Asked if she wanted to make any other comments, Ramirez said: “I am ready for anything that comes my way. I have wanted this opportunity. I have great partners in the City of Mercedes and my board. Hernan will continue to be my mentor. I am excited for Mercedes and I am excited for myself.”

Gonzalez has no plans to retire


Rio Grande Guardian publisher Mark Hanna had a one-hour conversation with Hernan Gonzalez as part of its RGG LIVE series on Facebook. It was held on Thursday, his last day as executive director of the Development Corporation of Mercedes.

A local newspaper recently reported Gonzalez was retiring to spend more time with his grandchildren. However, in the RGG LIVE conversation, he said he was open to offers for more work in economic development.

“Never did I say I was going to retire. If there is an economic development agency out there that is looking for a director that can turn things around, I am your man,” Gonzalez said.

Asked if he might go into consulting, Gonzalez said: “Right now, anything is possible.”

Asked what attributes a good economic development leader needs, Gonzalez said: “Part diplomat, part politician, and you have to have a thick skin.”

Hanna asked Gonzalez about the decline in sales tax revenues Mercedes was currently experiencing. A number of explanations have been given for the drop off in Mexican visitors to the Rio Grande Valley Premium Outlets, including a weakening in the value of the Peso, violence in Reynosa, and disparaging remarks about Mexico by President Trump.

Gonzalez said Simon Properties has sold some of its properties of late, including facilities in Harlingen. The group had not, tellingly, sold Rio Grande Valley Premium Outlets, Gonzalez pointed out.

“Fluctuations in the value of the Peso is not new. The thing with the oil industry is a new wrinkle, in terms of the available cash. What has been the real sore point has been the violence in Reynosa. It is hard for us to address that. We have to adapt to the available cash and be more strategic on how we use it. Will it come back? Yes,” Gonzalez said.

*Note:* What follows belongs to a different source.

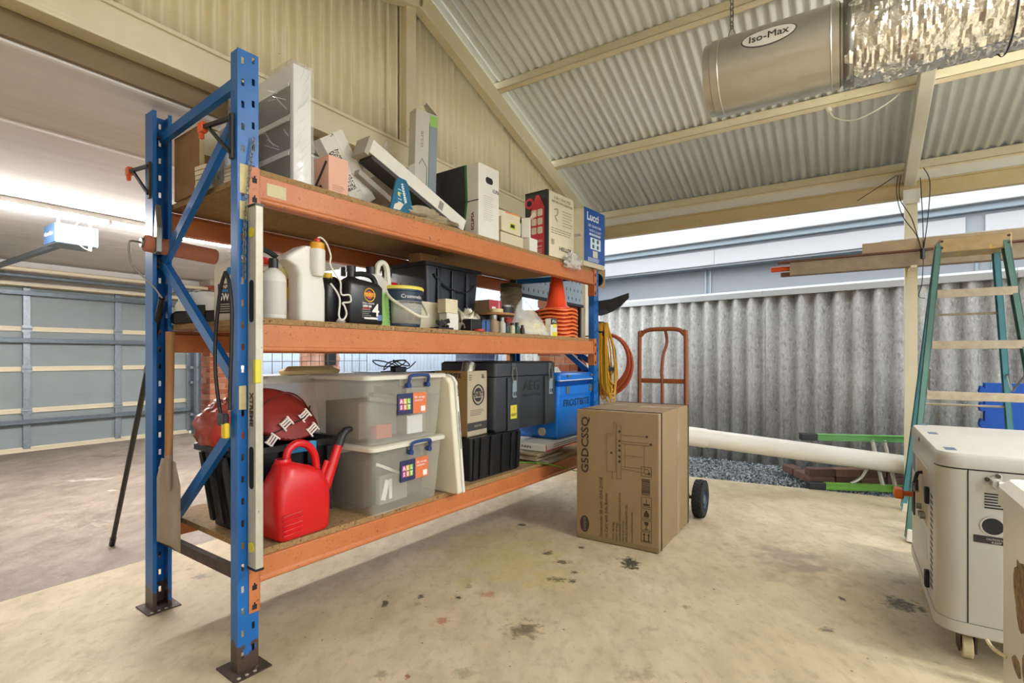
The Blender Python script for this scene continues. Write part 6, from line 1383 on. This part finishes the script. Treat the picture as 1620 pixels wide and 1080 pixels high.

“Unfortunately, there is a Trump Effect. Words do matter. At the end of the day, an investor, a developer, is driven also by emotion.”

Gonzalez said he firmly believes in the Rio Grande Valley and that its economic fortunes will rebound.

“The Valley is still growing, it is still going to be attractive market, not for all investors because it is still a frontier. Everybody wants to go to a sure thing. No one wants to be the pioneer. The one who is probably gets rewarded the best. My advice is stay focused and do what you know how to do,” Gonzalez said.